Lynne Kiesling
Over at Two Blowhards, Michael has a really nice and informative post on the Scottish Enlightenment, and its contrast with the French Enlightenment:
My hunch about why we feel the post-Enlightenment pinch as acutely as we do is that the Enlightenment most of us know is the French Enlightenment. And those French, forever pushing things to absurd extremes. A Frenchman is apparently incapable of saying, “Hey, cool: Reason!” and then adding it to his repertory. No, he has to believe in it, make a substitute religion of it, live it out to its logical conclusions … And what does Reason lead to when it’s pushed fanatically out as far as it can go? Barrenness, cafe existentialism, suicide, bizarre buildings, Catherine Breillat movies. (Little joke, given that I love many of her movies.)
But there was another Enlightenment altogether, one that had its feet well-planted on the ground — the Scottish Englightenment. In 50ish years, from circa 1700 to the mid-1700s, Edinburgh transformed itself from a religion-oppressed backwater into one of the happening-ist cities in Europe. Giants walked Edinburgh’s streets: Thomas Reid, Frances Hutcheson, Adam Smith, David Hume, Adam Ferguson, many others.
The post is full of good thoughts and incredibly useful links. His inspiration was this David Denby article from the New Yorker, which was itself largely inspired by a reading of James Buchan’s Crowded With Genius. I can’t do the Denby article justice by excerpting it; it’s very good and thought-provoking, and worth a full read.
I plan to go read all of these sources, to bolster my understanding of the two different Enlightenment experiences. My simple-minded notion of them is that they had very different conceptions of reason and rationality: the French notion was very Cartesian and constructivist, the Scottish notion more organic and evolutionary. Perhaps that’s why, as Michael at Two Blowhards says,
Reading Adam Smith himself, I was struck by what a respectful, trenchant, and complex thinker he was — anything but the simple-minded apostle for corporatism and greed that he’s sometimes taken to be today. Passages in his works anticipate Hayek and chaos theory; other passages anticipate Marx in their vision of how deadening division-of-labor-style labor can be.
Well, yes, Lynne, but I have to point out that the great majority of Scottish Enlightenment figures would have thought any assertion that their former backwater was “religion-oppressed” very strange indeed.
Those of a historic bent might well have seen in Scotland’s rennaissance a product of Scotland’s having distanced itself from the stultifying influence of the Roman Church over the last century and a half or so. But what replaced Catholicism was Calvinist Protestantism, less dominated by ritual and the institutional interests of the Church than Catholicism but if anything more fervent and evangelical.
Had the French taken a similar path — had they maintained an independent foreign policy starting in the 1500s but embraced Calvinism in the way the Scottish did — the French Enlightenment might have turned out more like that of the Scottish. And all of Europe would probably be speaking French today.

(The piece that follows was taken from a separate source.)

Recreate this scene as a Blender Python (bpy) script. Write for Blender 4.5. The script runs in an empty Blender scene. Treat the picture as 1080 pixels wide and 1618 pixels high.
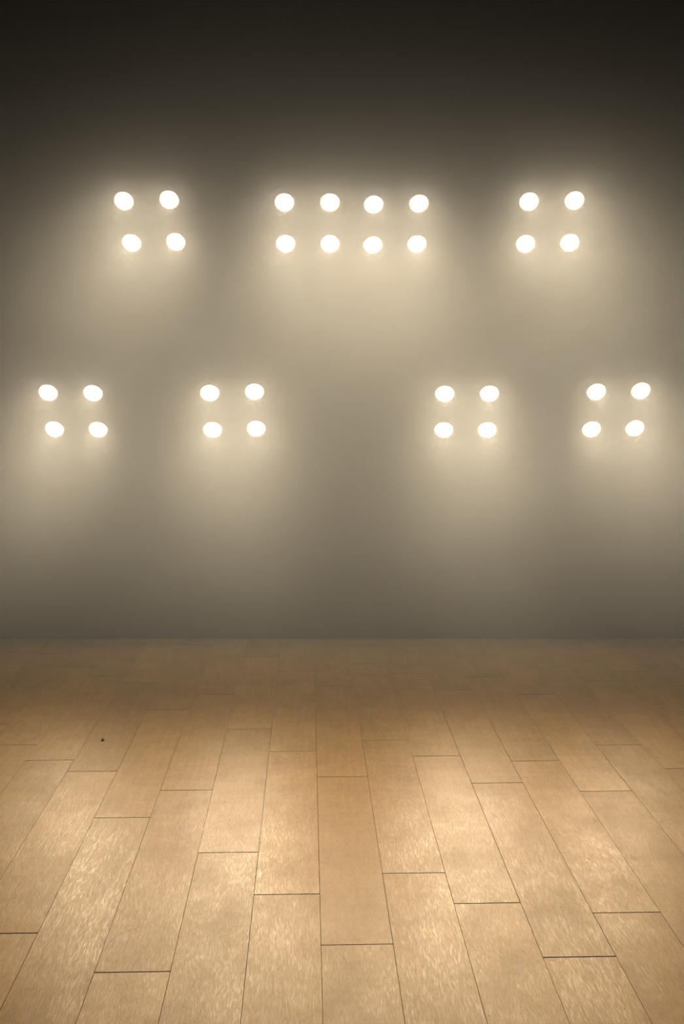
"""Empty black-box stage: four-lamp blinder lights hung in front of a dark back wall,
thick warm-grey stage haze, and a plank floor lit from behind."""
import bpy, bmesh, math, random
from mathutils import Matrix, Vector

random.seed(11)
C = bpy.context.scene.collection
SC = bpy.context.scene
R = math.radians

# ------------------------------------------------------------------ helpers
def link(name, bm, mat, parent=None, smooth=False):
    me = bpy.data.meshes.new(name)
    bmesh.ops.recalc_face_normals(bm, faces=bm.faces[:])
    bm.to_mesh(me); bm.free()
    if mat: me.materials.append(mat)
    if smooth:
        for p in me.polygons: p.use_smooth = True
    o = bpy.data.objects.new(name, me)
    C.objects.link(o)
    if parent: o.parent = parent
    return o

def tag(o, label=None, cat=None, group=None, kind=None):
    if label: o['label'] = label
    if cat: o['category'] = cat
    if group: o['group'] = group
    if kind: o['kind'] = kind
    return o

def add_box(bm, lo, hi, bevel=0.0, mtx=None, seg=2):
    t = bmesh.new()
    bmesh.ops.create_cube(t, size=1.0)
    s = [hi[i] - lo[i] for i in range(3)]; c = [(hi[i] + lo[i]) / 2 for i in range(3)]
    for v in t.verts:
        v.co = Vector([v.co[i] * s[i] + c[i] for i in range(3)])
    if bevel > 0:
        bmesh.ops.bevel(t, geom=t.edges[:], offset=bevel, segments=seg, affect='EDGES', profile=0.7)
    merge(bm, t, mtx)

def merge(bm, t, mtx=None):
    if mtx is not None: bmesh.ops.transform(t, matrix=mtx, verts=t.verts[:])
    tmp = bpy.data.meshes.new('tmp'); t.to_mesh(tmp); t.free()
    bm.from_mesh(tmp); bpy.data.meshes.remove(tmp)

def add_lathe(bm, prof, n=40, mtx=None, closed=False):
    """profile of (radius, y) turned about the local Y axis"""
    t = bmesh.new(); rings = []
    for r, y in prof:
        if r < 1e-6: rings.append([t.verts.new((0, y, 0))])
        else: rings.append([t.verts.new((r * math.cos(2*math.pi*k/n), y, r * math.sin(2*math.pi*k/n))) for k in range(n)])
    pairs = list(zip(rings[:-1], rings[1:]))
    if closed: pairs.append((rings[-1], rings[0]))
    for a, b in pairs:
        for k in range(n):
            j = (k + 1) % n
            if len(a) == 1 and len(b) == 1: continue
            if len(a) == 1: t.faces.new((a[0], b[j], b[k]))
            elif len(b) == 1: t.faces.new((a[k], a[j], b[0]))
            else: t.faces.new((a[k], a[j], b[j], b[k]))
    merge(bm, t, mtx)

def add_tube(bm, pts, rad, n=12):
    """round bar through the points"""
    for a, b in zip(pts[:-1], pts[1:]):
        a, b = Vector(a), Vector(b); d = b - a
        q = Vector((0, 1, 0)).rotation_difference(d.normalized()).to_matrix().to_4x4()
        add_lathe(bm, [(0, 0), (rad, 0), (rad, d.length), (0, d.length)], n, Matrix.Translation(a) @ q)

# ------------------------------------------------------------------ materials
def new_mat(name):
    m = bpy.data.materials.new(name); m.use_nodes = True
    nt = m.node_tree; b = nt.nodes['Principled BSDF']
    return m, nt, b

def dark_metal(name, col, rough, metal=0.0, noise=60):
    m, nt, b = new_mat(name)
    tc = nt.nodes.new('ShaderNodeTexCoord'); nz = nt.nodes.new('ShaderNodeTexNoise')
    nz.inputs['Scale'].default_value = noise; nz.inputs['Detail'].default_value = 4
    nt.links.new(tc.outputs['Object'], nz.inputs['Vector'])
    mx = nt.nodes.new('ShaderNodeMix'); mx.data_type = 'RGBA'
    mx.inputs[6].default_value = (*[c * .8 for c in col], 1); mx.inputs[7].default_value = (*[c * 1.2 for c in col], 1)
    nt.links.new(nz.outputs['Fac'], mx.inputs[0]); nt.links.new(mx.outputs[2], b.inputs['Base Color'])
    b.inputs['Specular IOR Level'].default_value = .04
    b.inputs['Roughness'].default_value = rough; b.inputs['Metallic'].default_value = metal
    return m

M_BLACK = dark_metal('black_powder_coat', (.011, .0105, .0095), .9)
M_STEEL = dark_metal('dark_bracket_steel', (.011, .0105, .0095), .9)
M_FRINGE = dark_metal('amber_fringe_metal', (.42, .22, .07), .4, .9)  # copper colour stands in for the amber fringe of light round each lamp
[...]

Also remember that Scotland had one of the most advanced education systems in Europe by the latter part of the 18th century. It had five Universities to England’s two, and had an almost universal primary school system. Most of Scotland’s enlightenment “greats” came to public prominence by publishing their university lectures, or in some cases having their lectures published by keen students. In addition, Scotland’s retention of her own legal system and the prosperity brought about by Empire created the conditions for the flourishing of debating and discussion clubs where lawyers, merchants and others could meet and chew over the latest publications, thus helping to spread “enlightenment thinking” to a much wider audience in a much shorter time.
Interestingly, I was reviewing a list of items sent by a Scottish mother to her 16 year old son who had taken up a position as a clerk with the East India Company in Calcutta in the 1780s. Every six months she would parcel up a set of books, mainly first editions of Smith, Hume and others, and have them shipped out to him. This must have been repeated across Scotland among families separated by Empire. Now we just email, or send DVDs.
Lynn:
“How the Scots Invented the Modern World” by historian Arthur Herman, is an excellent telling of the Scottish Enlightenment, and then some.
Lynne,
“The American Revolution as a Successful Revolution” by Irving Kristol discusses many of these themes. Kristol puts the Anglo-Scottish Enlightenment into practice by contratsting it to the French Revolution.